TASK GOAL » What is the number of lines holding the word "Blender"? Write that number and nothing else.

MATERIAL SUPPLIED »
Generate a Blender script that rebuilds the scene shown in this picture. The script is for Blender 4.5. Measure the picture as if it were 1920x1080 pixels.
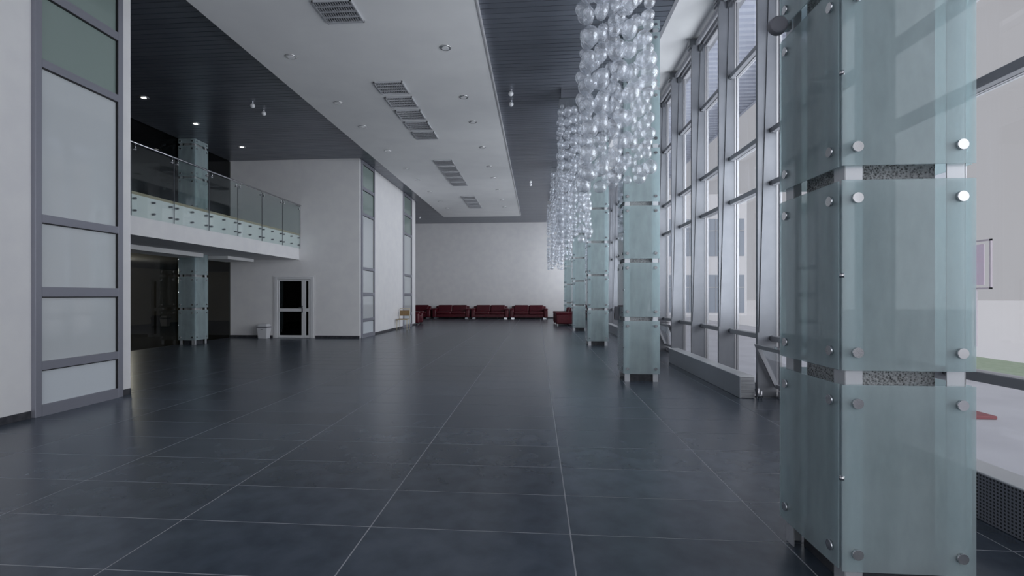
import bpy, bmesh, math, random
from mathutils import Vector, Matrix
random.seed(7)
PI = math.pi
S = bpy.context.scene
C = S.collection
for o in list(bpy.data.objects): bpy.data.objects.remove(o)

# ------------------------------------------------------------------ camera
cam = bpy.data.cameras.new('camera'); co = bpy.data.objects.new('camera', cam); C.objects.link(co)
YAW = math.atan(77 / 945)
co.location = (0, 0, 1.417); co.rotation_euler = (PI / 2, 0, YAW)
cam.sensor_fit = 'HORIZONTAL'; cam.sensor_width = 36; cam.lens = 36 * 945 / 1920
cam.shift_x = 30 / 1920; cam.shift_y = 14 / 1920
cam.clip_start = .05; cam.clip_end = 400
S.camera = co

SIDE_W = 104
# ------------------------------------------------------------------ sky, sun, exposure
w = bpy.data.worlds.new('sky'); S.world = w; w.use_nodes = True
bg = w.node_tree.nodes['Background']
bg.inputs['Color'].default_value = (.427, .424, .447, 1); bg.inputs['Strength'].default_value = 1.0
def sun(name, energy, direction, angle, col):
    l = bpy.data.lights.new(name, 'SUN'); l.energy = energy; l.angle = angle; l.color = col
    o = bpy.data.objects.new(name, l); C.objects.link(o)
    o.rotation_euler = Vector(direction).to_track_quat('-Z', 'Y').to_euler(); o.location = (20, 0, 20)
    return o
sun('sun', 2.2, (-.55, .80, -.22), math.radians(95), (.94, .965, 1))
al = bpy.data.lights.new('fill_end', 'AREA'); al.shape = 'RECTANGLE'; al.size = 8.6; al.size_y = 5.4; al.energy = 560; al.color = (.93, .96, 1)
ao = bpy.data.objects.new('fill_end', al); C.objects.link(ao); ao.location = (-1.3, -3.8, 2.9); ao.rotation_euler = (PI / 2, 0, PI)   # added fill lamp standing in for daylight from the glazed end behind the camera
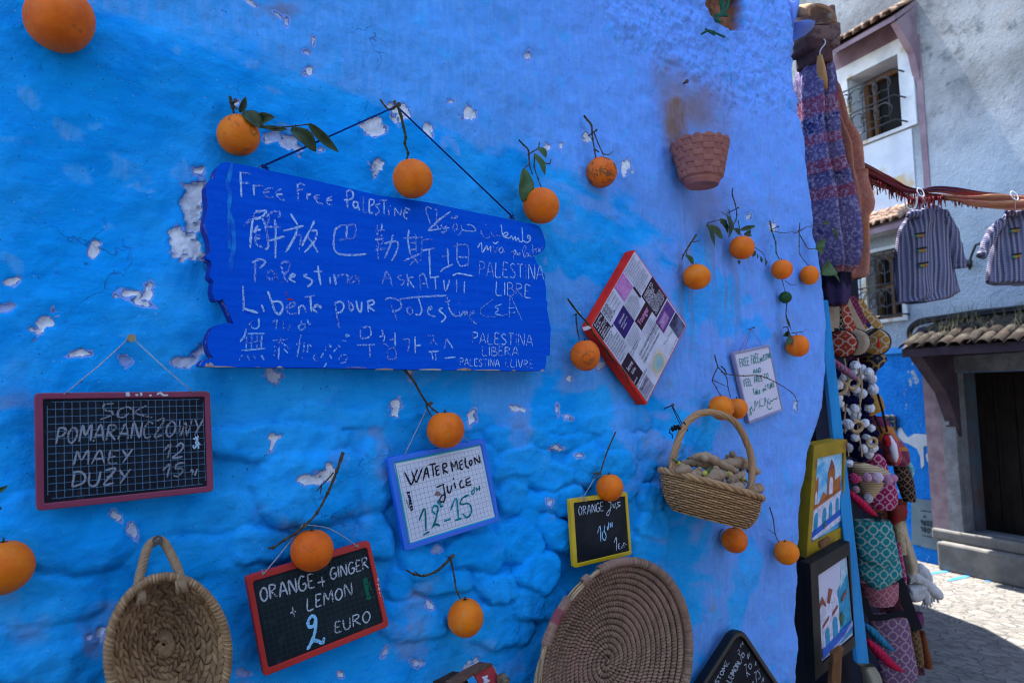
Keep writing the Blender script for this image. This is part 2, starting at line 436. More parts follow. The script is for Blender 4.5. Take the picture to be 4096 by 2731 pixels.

COMPLETE RESPONSE » 2